物語的には『涼宮ハルヒの憂鬱』からSF要素を抜き、さくっと終わらせた短編といったところ。テーマは原作と全く同じなので、そういった面でのオリジナリティはほぼありません。
でも、だからこそ『作者にとって、ハルヒはこういう話だったよ』という作者の考えや価値観がストレートに伝わって、気持ちのいい作品でした。
『ハルヒ』にはSF要素とかキャラ萌え要素とか様々な面白さがあるけど、一番大事で美しいテーマは、この作品で描かれていることと同一だと思いますし、そこを大事に思える作者はきっといい人なんだろうなと思いました。
物語としてはもっと緩急をつけるべきだと思いましたが(特に最後は、日常的なものでいいのでもっと何かあるべきだと思う)、個人的にこういった作者の価値観が伝わる作品が大好きなので星三つにしました。
みんな、自分の好きなものや好きなことを、この作品のように物語にして誰かに伝えるようになるといいな、と思いました。
作品レビューとしては余談ですが、近況ノートを見てハルヒの大ファンということがよく分かり、いち作家としてもとても応援したくなりました。ぜひぜひがんばってください!
「涼宮ハルヒになりたかった女の子の話」
このタイトルを見て、すぐさま読もうとしている自分がいました。なぜなら、高校1年生の頃の自分は「涼宮ハルヒに会いたかった男の子」だったから。

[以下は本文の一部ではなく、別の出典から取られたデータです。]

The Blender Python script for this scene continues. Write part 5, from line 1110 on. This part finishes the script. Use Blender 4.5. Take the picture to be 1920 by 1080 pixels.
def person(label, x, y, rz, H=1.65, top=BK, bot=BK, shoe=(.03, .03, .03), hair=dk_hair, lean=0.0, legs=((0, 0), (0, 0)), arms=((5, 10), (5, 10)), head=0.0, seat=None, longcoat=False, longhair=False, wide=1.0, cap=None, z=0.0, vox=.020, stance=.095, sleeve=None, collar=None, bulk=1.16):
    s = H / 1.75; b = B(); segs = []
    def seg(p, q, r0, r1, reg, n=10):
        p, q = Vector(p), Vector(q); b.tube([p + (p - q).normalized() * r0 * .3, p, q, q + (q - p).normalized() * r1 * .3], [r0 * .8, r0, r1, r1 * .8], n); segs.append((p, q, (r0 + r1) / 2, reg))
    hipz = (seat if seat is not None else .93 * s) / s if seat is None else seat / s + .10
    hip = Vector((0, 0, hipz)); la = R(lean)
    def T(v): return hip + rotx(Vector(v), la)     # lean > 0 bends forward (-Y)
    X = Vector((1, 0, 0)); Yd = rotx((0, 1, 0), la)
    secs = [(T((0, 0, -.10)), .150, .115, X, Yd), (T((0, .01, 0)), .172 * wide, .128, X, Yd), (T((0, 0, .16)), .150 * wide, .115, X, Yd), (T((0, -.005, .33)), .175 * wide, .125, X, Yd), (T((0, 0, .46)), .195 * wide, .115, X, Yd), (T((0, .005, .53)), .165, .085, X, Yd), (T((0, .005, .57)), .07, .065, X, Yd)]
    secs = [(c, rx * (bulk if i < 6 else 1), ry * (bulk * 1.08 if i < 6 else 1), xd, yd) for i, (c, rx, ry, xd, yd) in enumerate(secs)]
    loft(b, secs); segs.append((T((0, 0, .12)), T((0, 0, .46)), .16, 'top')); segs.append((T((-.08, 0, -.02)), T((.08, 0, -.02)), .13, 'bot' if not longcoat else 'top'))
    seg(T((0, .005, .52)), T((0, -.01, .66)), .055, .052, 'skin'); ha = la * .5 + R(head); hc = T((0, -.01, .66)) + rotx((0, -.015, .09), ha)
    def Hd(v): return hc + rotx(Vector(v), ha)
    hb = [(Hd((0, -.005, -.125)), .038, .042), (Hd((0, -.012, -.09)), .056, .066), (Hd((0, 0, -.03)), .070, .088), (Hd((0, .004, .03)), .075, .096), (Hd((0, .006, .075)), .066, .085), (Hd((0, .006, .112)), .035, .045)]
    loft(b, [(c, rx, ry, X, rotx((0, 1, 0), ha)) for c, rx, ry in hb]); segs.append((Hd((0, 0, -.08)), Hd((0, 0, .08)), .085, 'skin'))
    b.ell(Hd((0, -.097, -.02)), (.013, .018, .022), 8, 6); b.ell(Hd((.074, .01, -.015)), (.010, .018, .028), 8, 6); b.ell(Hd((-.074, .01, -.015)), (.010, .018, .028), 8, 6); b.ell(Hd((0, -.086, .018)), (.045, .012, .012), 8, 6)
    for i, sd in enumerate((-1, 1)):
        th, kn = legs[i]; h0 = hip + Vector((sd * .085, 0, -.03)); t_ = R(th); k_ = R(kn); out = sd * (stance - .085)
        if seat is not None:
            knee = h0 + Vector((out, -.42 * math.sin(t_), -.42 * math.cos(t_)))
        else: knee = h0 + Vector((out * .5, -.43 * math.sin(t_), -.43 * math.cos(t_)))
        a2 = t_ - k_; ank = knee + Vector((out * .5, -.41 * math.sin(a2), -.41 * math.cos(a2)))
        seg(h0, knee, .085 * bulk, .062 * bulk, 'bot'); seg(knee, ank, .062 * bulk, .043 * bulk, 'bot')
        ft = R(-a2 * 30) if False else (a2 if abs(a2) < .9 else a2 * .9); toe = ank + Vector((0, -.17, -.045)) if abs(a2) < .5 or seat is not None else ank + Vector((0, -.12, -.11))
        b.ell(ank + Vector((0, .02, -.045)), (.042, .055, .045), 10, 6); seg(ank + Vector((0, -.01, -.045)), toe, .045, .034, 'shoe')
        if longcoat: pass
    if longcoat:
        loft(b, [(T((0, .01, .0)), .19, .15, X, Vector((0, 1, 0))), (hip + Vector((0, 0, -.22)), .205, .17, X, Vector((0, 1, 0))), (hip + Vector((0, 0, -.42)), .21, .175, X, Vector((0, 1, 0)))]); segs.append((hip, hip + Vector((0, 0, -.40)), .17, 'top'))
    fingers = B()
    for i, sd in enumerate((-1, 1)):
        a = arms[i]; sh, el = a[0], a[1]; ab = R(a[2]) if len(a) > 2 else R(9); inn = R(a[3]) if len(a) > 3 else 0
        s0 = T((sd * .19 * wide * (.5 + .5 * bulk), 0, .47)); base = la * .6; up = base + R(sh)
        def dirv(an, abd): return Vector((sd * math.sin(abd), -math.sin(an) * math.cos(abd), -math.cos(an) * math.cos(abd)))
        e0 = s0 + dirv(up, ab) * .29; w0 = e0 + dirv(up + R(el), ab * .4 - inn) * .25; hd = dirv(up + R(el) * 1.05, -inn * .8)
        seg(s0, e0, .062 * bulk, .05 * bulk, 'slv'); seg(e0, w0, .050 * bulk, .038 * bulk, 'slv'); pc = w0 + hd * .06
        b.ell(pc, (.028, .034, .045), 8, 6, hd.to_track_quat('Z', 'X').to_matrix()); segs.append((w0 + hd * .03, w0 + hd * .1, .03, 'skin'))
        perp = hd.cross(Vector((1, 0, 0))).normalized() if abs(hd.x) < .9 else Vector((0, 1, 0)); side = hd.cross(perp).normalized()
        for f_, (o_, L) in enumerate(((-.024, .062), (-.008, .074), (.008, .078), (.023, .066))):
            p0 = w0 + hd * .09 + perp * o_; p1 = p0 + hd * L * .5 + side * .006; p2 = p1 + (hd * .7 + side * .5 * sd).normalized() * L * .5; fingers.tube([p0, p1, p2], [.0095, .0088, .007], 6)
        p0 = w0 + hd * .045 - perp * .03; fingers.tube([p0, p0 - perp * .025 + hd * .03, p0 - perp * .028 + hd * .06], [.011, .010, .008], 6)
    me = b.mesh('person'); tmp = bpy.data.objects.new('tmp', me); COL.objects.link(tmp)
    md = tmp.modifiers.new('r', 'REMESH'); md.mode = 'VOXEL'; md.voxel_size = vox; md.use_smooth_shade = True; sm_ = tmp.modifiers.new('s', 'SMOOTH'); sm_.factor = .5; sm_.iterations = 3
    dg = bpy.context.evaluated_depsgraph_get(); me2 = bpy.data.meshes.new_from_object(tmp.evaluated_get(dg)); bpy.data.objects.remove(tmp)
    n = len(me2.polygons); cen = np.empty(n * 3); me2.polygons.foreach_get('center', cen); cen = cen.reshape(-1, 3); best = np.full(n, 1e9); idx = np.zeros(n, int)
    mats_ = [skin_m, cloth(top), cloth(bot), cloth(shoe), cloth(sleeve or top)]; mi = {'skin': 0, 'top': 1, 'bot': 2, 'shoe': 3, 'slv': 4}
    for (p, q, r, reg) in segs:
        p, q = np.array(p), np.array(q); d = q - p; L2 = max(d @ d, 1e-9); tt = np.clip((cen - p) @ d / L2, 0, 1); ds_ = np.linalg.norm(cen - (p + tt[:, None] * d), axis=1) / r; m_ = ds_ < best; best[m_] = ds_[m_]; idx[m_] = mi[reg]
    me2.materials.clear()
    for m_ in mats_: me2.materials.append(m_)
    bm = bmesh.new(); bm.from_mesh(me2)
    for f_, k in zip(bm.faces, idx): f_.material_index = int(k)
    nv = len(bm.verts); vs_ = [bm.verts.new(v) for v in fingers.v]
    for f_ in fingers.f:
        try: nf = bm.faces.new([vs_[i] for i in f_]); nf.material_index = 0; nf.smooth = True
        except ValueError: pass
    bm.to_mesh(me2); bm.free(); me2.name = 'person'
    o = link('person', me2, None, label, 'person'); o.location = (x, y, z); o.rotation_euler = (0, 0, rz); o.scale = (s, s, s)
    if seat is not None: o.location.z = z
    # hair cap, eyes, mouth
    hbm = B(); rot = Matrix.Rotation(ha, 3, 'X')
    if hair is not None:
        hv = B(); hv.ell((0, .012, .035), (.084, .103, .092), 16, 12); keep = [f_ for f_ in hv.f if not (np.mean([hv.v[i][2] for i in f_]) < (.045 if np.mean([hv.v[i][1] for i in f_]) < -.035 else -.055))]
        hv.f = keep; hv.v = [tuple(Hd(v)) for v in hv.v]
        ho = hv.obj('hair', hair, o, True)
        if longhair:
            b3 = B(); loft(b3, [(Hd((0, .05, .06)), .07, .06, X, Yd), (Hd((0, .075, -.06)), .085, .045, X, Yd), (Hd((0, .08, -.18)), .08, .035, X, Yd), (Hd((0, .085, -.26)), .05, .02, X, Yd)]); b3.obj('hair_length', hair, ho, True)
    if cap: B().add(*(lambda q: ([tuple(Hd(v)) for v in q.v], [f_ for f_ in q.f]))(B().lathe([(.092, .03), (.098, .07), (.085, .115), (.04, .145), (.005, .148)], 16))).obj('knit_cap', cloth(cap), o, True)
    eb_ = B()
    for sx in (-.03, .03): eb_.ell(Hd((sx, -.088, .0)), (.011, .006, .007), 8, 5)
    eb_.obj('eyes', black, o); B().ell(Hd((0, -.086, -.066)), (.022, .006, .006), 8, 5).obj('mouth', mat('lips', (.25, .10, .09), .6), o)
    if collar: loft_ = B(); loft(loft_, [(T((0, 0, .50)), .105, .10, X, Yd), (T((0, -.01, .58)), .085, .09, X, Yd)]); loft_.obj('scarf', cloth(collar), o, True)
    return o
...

涼宮ハルヒの憂鬱を初めて見たのは、中学3年生の時。思春期特有の正体不明な閉塞感に押しつぶされていた自分は、涼宮ハルヒというキャラクターに強烈に引き付けられた。ちょうど東中に通っていた俺は、北校と略せる高校を受験した。
北校に入学し、新しいクラスルームに入る。
俺は涼宮ハルヒを探した。いなかった。
自己紹介で、異世界人や宇宙人を探す女の子はいなかった。
アニメはアニメで現実は現実。
そんな当たり前のことを実感した自分は、軽く絶望した。
しかし、俺はまだかすかな希望を捨てれずにいた。
生徒会や音楽サークルや文芸部などに入り、涼宮ハルヒを探した。
生徒会に微かにSOS団的な匂いを感じたが、流行りのアニメの用語を使ってボケたり、ツッコミを入れたりしてじゃれているだけのオタクの集まりだった。気持ち悪、て思った。
そして、本気で涼宮ハルヒを探して、絶望してる自分も気持ち悪いと思った。ハルヒ探しを辞めた。
それからの高校3年間はバンドをやったり、生徒会室で麻雀したり、彼女作ったり、たくさん勉強したり、ハルヒがいなくても満ち足りた学生生活を送った。
「涼宮ハルヒ」という言葉を聴くと、希望や絶望や懐かしさがごちゃまぜになった不思議な感情を抱く。
文才もないし、こういう自分語りをレビューに書いていいのかわからんけど、田中さんの気持ちが痛いほど理解できる自分がいました。
「涼宮ハルヒ」って俺にとってなんなのか。考えてみようと思います。
良いきっかけになりました。ありがとう。